What’s the Latest at COUNTER?

by Byron Russell, Head of ingentaconnect
Library Bulletin, Autumn 2015

lorraine-estelle-lgLorraine Estelle is the Director of Project COUNTER, having been appointed to the post in March this year. Byron Russell of ingentaconnect caught up with her at the ALPSP conference to ask her more about the COUNTER project, and its development roadmap.

Q. Is there a roadmap for where COUNTER is heading as a standard?

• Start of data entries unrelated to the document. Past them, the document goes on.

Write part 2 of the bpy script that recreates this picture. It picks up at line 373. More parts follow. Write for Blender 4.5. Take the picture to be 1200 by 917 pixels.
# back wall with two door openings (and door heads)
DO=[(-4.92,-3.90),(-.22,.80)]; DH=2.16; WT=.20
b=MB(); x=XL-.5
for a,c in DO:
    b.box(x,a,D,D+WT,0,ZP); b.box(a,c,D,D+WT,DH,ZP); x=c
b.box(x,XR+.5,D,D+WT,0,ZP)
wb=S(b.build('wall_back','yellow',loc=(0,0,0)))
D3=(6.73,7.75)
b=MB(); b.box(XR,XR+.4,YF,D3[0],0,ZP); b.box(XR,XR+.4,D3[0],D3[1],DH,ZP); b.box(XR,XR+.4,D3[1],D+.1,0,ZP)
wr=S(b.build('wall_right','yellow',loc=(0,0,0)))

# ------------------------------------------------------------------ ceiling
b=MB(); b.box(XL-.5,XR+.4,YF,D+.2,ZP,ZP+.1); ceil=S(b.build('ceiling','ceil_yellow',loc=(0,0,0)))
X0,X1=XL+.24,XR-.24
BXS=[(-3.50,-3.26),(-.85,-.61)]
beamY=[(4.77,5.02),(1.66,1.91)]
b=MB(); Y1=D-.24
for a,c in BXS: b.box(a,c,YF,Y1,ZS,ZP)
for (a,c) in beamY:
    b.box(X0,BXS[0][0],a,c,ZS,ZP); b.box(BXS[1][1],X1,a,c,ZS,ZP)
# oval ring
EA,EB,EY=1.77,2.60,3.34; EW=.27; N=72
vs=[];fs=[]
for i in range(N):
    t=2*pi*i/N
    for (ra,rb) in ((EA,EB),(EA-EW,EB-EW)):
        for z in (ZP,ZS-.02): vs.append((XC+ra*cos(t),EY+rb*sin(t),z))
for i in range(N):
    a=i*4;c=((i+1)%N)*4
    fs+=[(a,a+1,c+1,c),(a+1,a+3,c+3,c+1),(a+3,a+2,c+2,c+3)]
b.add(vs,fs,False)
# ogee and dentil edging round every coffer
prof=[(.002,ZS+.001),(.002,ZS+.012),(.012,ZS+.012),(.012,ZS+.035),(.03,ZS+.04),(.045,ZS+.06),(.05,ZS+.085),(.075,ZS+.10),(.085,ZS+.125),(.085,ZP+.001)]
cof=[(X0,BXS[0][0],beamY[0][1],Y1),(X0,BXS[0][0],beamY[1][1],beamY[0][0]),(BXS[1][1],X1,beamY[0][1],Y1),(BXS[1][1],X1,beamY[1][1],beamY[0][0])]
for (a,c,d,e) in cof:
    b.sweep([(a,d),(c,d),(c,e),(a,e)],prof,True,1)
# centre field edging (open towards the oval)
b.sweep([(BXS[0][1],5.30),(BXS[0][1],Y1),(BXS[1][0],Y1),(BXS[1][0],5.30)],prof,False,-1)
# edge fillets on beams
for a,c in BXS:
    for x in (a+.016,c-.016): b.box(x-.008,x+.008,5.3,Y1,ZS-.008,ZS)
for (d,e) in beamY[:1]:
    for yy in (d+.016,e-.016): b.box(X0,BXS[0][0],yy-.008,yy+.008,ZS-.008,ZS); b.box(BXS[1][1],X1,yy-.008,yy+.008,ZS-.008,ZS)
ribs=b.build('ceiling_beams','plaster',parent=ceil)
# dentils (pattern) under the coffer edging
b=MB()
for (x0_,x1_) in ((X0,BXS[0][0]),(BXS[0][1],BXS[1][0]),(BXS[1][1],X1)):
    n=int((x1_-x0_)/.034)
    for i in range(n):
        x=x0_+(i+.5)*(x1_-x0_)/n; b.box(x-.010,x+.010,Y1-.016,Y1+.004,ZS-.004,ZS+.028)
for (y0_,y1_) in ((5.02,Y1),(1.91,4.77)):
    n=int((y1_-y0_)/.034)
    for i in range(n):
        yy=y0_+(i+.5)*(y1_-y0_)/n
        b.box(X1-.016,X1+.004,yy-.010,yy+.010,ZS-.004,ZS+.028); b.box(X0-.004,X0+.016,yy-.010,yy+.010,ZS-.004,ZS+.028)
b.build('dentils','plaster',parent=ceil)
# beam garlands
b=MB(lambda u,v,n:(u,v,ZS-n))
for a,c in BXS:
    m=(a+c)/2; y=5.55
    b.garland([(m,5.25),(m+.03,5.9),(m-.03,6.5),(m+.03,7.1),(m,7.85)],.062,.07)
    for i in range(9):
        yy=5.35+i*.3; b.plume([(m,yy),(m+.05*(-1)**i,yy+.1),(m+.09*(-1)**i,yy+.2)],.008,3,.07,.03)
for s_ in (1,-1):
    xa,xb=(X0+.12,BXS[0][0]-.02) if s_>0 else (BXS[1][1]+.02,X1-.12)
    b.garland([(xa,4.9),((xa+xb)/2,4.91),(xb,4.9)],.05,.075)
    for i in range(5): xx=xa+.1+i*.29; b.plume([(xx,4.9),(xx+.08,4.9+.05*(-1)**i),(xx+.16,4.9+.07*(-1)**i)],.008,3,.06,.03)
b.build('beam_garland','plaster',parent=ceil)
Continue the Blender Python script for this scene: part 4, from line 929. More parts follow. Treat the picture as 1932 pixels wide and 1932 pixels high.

Lorraine: Our current stakeholder consultation, which we are running over the next six months, will inform the roadmap for COUNTER. Stakeholders here include vendors, publishers and librarians and library consortia, and our aim is to meet the needs of these groups. The demand for article level metrics will also inform the roadmap. The recent HEFCE (Higher Education Funding Council for England) report, The Metric Tide, makes a recommendation to publishers for the implementation of article level metrics and COUNTER can work to address this by building on Release 1 of the Code of Practice for Articles.

Q. Where does the impetus for change to the COUNTER standard come from?

Lorraine: There is little point in having a standard if it doesn’t meet the needs of stakeholders – and so the needs of the groups we serve are the impetus for change! We also have to look at the current context and changing environment – for example, the growth in Gold Open Access was driver for change when we released the GOA1 reports. We have also conducted consultation about eBooks and there is a defined demand for improved statistics reporting in this area. Another impetus for change is the demand for machine-to-machine collections of COUNTER data, so our next release is likely to see a greater focus on automated, machine-readable reports rather than Excel downloads.

Q. Do you think over the last 5/10/15 years, usage metrics have increased in importance?

Lorraine: Yes! COUNTER was born thirteen years ago, arising out of a need for consistent and reliable standards so that publishers can to prove the value of their content and for librarians, to inform collection building decisions. Increasingly we’re seeing COUNTER data being mashed with other data, such as student usage and Altmetric data. The power of statistics depends on bringing together data from different sources to create meaningful, multi-dimensional reports.

Q. What are the types of organization or service for which COUNTER standard statistics would be appropriate?

Lorraine: Clearly, academic librarians, publishers and other vendors of academic resources. Institutional repositories (IRs) are another area for usage statistics; for example, in IRUS-UK (Institutional Repository Usage Statistics UK) COUNTER-compliant statistics provide opportunities to demonstrate the value and impact of IRs.

NISO (National Information Standards Organization) currently has a working group looking at data metrics for non-traditional research outputs such as research data. COUNTER standards could be used for consistently recording downloads of research data and other research outputs.

COUNTER wants to work with more publishers – especially those publishing non-English content – to become COUNTER compliant. COUNTER is a global organisation, but there are challenges – languages and time zones, but we aim to increase the international reach of COUNTER and compliance with the Code of Practice.

Q. How closely does Project COUNTER work with other bodies which also aim to improve statistics provision? For example ARL Statistics and Assessment or NISO SUSHI.

Lorraine: Collaboration is essential. The power of standards lies in their being all applied accurately, and working with each other – so for example SUSHI is essential to, and interdependent with, COUNTER. Members of the COUNTER Technical Advisory Group are also members of the NISO working groups to ensure there is good join-up. There is an increasing amount of collaboration between groups and I see it as part of my brief to help facilitate such collaboration.